I'm assuming you have a copy of 'The Death and Life of Great American Cities' (1961) by Jane Jacobs about. Just reread the Introduction in which she digs through the layers of planning orthodoxies laid down to that point.

John Michlig

Correct, Terrence. Many passages from Jacobs' book are cited in the newly emerging literature on suburbanization.

It's single-purpose ("pod") zoning carried to a destructive extreme.

Josh Strupp

"At the forum, Mayor Taylor claimed 'in recent days and months we are being literally inundated with requests to build commercial development in the Franklin School District.'"

I find this extremely difficult to believe that statement considering the state of affairs over at Fountains of Franklin. You are telling me that hundreds of commercial developers are knocking on Mayor Taylor's door when FOF can't seem to get anything better than a Dairy Queen to locate there?

Furthermore, if Franklin is such a hotbed for commercial development, how come we haven't seen just 1 of these developers take John's advice and purpose (or even consider) a TND plan to date?

John Michlig

This "high interest" is also counter to the opinion some have that developers shy away from Franklin for fear of "over-regulation."

Developers - WORTHY developers - shy away from INDECISIVE municipalities. Make your vision clear and developers will become PARTNERS rather than the opposition.

Greg Kowalski

Well when a Mayor of a community doesn't even know what or where his community's downtown, or central, area should be, we got a problem.

John Michlig

I feel the situation is very possibly correctable with the election of one or more "fresh" alderpersons this time around.

Bryan Maersch

I am opting for the New City Hall being built as an annex to the new Super Wally-mart.

Janet Evans

Regarding Josh's comment...I personally sat down with Mayor Taylor and asked him directly why approval of development is so slow in Franklin. I know a developer, personally, who informed me of a few issues. Many developers are going elsewhere because they do not want to wait the length of time Franklin is making them wait for approvals. They can get things going in neighboring communities in just a couple months.

Mayor Taylor told me it's all about having solid ordinances in Franklin and also about quality.

I agree we want to have quality and follow ordinances. Who wouldn't? But the impression I walked away with from the meeting was that we have so many people who want to develop in Franklin...that we can take our sweet time.

Well, the developer I know, who talks with other developers, is turned off regarding Franklin....They can't wait and take their time...they want to make money. Who knows what we are losing? Maybe it's good, maybe it's bad...

I would like to know exactly what the Mayor is looking for...exactly...Eventually, we're going to lose something really good...

John Michlig

This whole "developers have moved on" idea is almost urban legend in Franklin. If another Dairy Queen moves on, who cares? The mayor is in no position to be naming names, but I'm sure he's gently "disencouraged" certain developments. At least I HOPE so.

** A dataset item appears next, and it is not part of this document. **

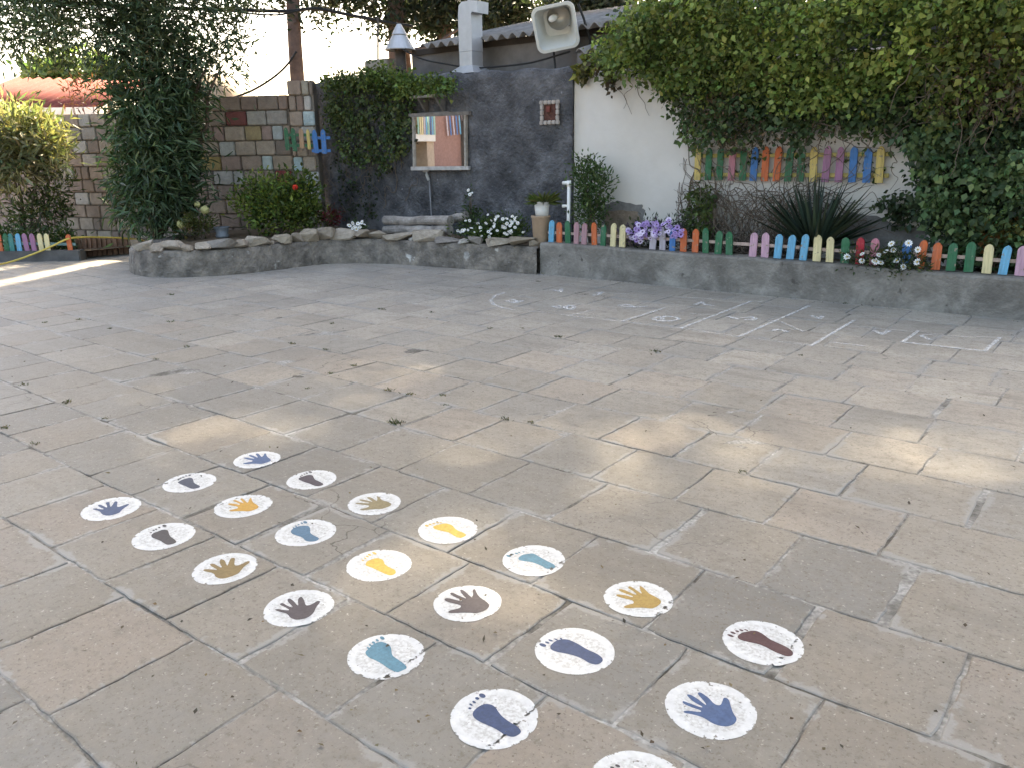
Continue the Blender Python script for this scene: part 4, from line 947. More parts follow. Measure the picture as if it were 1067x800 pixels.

My concern is that Franklin lacks the critical focus (and an enabled Plan Staff) that a VISIONARY developer seeks and needs in order to propose and create the sorts of projects that elevate a city.

John Michlig

To expand on the above: We need to make ourselves clear and get it right ON THE FRONT END rather than let an over-accommodating council rubber-stamp everything to a stage where needed changes are a big problem to the developer. THAT'S what's happening now because the Plan Staff is not allowed to do its job.

Janet Evans

Well, I can't argue with that, John.